L’inflazione in Eurolandia
L’inflazione di Eurolandia appare effettivamente molto elevata, a livelli record anche nell’indice core, che esclude proprio le pressioni dirette dei prezzi energetici (e degli alimnentari non trattato). Sono però ancora molti i settori dove i prezzi crescono meno dell’obiettivo di inflazione e i rincari sembrano davvero limitati all’energia e ai trasporti (effetti diretti e indiretti, quindi, del caro energia). I rialzi dei prezzi di mobili e auto e dei prezzi amministrati sembrano legati a fattori diversi, non certamente sul lato della domanda, quello rilevante per la politica monetaria.

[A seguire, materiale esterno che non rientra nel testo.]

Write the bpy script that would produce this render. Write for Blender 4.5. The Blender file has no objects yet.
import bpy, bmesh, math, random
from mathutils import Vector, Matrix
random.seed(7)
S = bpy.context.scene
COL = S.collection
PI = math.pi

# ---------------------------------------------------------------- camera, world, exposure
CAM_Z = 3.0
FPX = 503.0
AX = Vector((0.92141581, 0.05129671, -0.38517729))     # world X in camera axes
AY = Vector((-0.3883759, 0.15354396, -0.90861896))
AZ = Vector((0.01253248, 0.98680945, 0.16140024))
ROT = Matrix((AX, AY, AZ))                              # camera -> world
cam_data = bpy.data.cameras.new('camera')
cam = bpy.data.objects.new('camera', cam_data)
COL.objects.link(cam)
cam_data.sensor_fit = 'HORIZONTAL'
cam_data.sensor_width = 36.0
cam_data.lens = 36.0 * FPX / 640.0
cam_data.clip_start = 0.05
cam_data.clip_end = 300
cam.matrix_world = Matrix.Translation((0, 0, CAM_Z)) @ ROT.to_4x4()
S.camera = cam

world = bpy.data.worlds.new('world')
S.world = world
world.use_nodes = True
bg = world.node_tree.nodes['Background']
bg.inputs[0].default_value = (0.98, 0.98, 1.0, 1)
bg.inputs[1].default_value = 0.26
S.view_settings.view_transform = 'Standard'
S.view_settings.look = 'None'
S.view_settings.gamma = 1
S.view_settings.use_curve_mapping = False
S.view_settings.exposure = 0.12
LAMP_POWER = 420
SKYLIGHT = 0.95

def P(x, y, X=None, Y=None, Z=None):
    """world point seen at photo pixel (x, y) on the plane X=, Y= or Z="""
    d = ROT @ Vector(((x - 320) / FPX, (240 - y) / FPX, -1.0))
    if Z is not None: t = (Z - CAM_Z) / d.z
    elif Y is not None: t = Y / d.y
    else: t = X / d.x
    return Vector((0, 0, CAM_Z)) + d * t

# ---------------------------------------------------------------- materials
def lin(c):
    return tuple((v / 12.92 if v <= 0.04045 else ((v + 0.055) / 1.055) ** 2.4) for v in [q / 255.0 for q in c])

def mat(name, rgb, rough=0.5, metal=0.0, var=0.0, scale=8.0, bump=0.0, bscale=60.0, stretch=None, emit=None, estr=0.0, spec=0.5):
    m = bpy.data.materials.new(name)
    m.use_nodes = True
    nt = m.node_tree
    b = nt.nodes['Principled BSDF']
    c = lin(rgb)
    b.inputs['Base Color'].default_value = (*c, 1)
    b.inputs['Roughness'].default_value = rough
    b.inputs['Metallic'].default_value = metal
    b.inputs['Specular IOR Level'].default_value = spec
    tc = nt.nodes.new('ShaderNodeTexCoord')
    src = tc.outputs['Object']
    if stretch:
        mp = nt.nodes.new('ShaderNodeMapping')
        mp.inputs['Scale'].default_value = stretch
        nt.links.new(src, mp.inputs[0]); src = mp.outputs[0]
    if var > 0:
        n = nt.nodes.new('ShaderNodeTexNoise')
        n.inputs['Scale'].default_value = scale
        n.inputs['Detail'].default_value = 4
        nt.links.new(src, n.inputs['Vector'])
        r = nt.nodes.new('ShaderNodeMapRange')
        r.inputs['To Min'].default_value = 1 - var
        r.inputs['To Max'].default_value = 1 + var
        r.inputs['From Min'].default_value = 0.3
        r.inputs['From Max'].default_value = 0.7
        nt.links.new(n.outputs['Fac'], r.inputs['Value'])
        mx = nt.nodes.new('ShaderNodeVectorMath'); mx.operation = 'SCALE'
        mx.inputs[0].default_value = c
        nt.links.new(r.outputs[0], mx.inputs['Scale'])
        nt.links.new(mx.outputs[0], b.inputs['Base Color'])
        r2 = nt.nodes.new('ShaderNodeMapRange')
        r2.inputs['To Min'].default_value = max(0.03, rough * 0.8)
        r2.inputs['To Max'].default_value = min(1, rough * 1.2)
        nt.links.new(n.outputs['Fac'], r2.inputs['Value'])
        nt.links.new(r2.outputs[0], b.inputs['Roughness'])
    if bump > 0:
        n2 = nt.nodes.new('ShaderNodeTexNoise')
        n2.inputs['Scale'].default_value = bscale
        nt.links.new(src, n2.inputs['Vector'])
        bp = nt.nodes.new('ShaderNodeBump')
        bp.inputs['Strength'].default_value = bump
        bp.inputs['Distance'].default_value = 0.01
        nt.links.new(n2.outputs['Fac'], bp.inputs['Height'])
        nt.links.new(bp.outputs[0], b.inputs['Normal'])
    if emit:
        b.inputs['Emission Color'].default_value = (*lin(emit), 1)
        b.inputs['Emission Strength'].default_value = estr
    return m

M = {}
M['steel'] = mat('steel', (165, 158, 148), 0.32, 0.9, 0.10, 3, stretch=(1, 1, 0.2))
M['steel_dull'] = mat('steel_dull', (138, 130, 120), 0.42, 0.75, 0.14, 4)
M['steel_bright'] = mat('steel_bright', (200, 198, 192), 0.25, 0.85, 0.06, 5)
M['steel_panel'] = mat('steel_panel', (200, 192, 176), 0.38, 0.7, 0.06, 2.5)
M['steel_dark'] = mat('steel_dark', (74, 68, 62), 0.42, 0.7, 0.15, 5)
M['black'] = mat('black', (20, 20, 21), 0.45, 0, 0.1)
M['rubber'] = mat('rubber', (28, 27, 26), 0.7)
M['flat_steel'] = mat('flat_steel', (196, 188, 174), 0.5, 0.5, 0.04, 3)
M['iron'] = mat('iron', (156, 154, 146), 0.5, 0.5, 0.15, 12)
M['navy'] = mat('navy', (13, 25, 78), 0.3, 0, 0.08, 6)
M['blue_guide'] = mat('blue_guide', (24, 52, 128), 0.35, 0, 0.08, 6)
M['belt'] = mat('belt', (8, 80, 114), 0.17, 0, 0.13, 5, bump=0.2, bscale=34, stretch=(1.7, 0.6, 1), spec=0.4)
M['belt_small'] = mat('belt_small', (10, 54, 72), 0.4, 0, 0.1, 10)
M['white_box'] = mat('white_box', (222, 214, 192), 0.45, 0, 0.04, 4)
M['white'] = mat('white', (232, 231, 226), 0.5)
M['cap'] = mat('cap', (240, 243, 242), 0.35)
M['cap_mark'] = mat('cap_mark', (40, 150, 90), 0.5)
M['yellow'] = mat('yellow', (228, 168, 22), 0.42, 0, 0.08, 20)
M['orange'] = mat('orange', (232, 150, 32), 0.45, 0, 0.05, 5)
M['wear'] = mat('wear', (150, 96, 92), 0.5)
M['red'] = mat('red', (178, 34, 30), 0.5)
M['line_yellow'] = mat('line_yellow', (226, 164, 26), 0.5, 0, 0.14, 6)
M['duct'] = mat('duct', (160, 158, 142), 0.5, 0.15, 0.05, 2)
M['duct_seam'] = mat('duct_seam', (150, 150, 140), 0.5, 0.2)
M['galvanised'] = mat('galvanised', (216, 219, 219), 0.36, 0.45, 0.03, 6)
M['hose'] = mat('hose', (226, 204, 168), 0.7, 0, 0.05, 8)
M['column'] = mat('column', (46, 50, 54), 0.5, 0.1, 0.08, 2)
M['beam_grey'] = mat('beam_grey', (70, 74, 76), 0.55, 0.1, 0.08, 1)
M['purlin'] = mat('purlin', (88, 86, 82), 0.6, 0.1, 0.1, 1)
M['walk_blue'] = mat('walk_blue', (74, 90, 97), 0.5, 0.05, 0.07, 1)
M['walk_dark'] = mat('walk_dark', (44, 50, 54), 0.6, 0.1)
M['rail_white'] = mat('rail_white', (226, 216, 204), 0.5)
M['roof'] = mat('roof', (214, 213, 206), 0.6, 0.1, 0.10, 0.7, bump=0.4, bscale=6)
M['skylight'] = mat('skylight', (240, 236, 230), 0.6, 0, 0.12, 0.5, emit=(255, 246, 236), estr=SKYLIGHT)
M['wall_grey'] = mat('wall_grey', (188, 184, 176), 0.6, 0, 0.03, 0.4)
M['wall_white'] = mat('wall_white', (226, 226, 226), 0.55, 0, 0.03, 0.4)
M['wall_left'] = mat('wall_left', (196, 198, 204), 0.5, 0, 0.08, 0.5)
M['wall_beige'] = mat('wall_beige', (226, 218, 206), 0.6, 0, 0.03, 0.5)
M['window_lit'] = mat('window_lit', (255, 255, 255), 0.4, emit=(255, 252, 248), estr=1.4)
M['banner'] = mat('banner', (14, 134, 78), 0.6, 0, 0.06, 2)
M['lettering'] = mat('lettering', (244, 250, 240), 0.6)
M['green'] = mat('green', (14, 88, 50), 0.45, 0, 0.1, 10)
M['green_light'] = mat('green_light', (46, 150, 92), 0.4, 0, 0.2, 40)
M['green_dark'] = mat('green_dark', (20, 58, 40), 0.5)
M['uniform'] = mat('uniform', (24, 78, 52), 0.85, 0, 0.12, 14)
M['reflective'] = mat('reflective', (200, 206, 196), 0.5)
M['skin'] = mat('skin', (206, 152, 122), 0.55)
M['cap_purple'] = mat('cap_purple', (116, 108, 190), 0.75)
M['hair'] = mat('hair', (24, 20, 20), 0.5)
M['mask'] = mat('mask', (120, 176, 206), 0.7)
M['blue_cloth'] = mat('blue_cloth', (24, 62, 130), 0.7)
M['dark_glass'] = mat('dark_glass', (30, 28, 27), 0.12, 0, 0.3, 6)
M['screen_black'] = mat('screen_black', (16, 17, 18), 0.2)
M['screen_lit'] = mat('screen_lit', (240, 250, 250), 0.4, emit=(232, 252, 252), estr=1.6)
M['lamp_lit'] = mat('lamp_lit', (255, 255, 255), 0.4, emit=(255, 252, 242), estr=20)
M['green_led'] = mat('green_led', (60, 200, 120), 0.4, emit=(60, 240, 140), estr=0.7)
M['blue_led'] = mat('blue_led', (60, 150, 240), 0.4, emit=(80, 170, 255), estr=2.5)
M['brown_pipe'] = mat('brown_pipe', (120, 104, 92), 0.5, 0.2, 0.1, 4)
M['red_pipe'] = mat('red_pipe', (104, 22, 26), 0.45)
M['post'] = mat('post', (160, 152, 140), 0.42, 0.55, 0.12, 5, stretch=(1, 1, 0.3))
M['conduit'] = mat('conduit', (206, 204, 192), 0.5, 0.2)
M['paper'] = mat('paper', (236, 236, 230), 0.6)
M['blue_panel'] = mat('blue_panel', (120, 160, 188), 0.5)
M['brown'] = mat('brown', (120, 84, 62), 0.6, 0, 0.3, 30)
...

L’effetto dell’Iva tedesca
Non va dimenticato, inoltre, che questo gennaio dovrebbe svanire l’effetto del taglio dell’Iva tedesca che per un anno ha alterato, “gonfiandoli”, i dati sull’inflazione tedesca. È difficile che il miglioramento possa superare gli 0,5 punti percentuali, ma solo alla fine di questo mese si potrà avere un quadro più preciso, e forse marginalmente meno drammatico, dell’andamento dei prezzi.

Nessuna fretta?
Non sembra quindi che la Bce abbia – come invece ne ha la Fed – motivi per affrettarsi verso una normalizzazione, peraltro solo parziale, della politica monetaria. Le obiezioni dei falchi, non del tutto fuori luogo, sembrano avere rilevanza per la strategia della Bce, molto meno per un’operatività che si fonda sull’analisi della situazione. Il meeting del board di gennaio – per il quale non ci sono grandi attese – dovrebbe quindi essere la classica riunione di aggiornamento di una situazione e una politica già definite.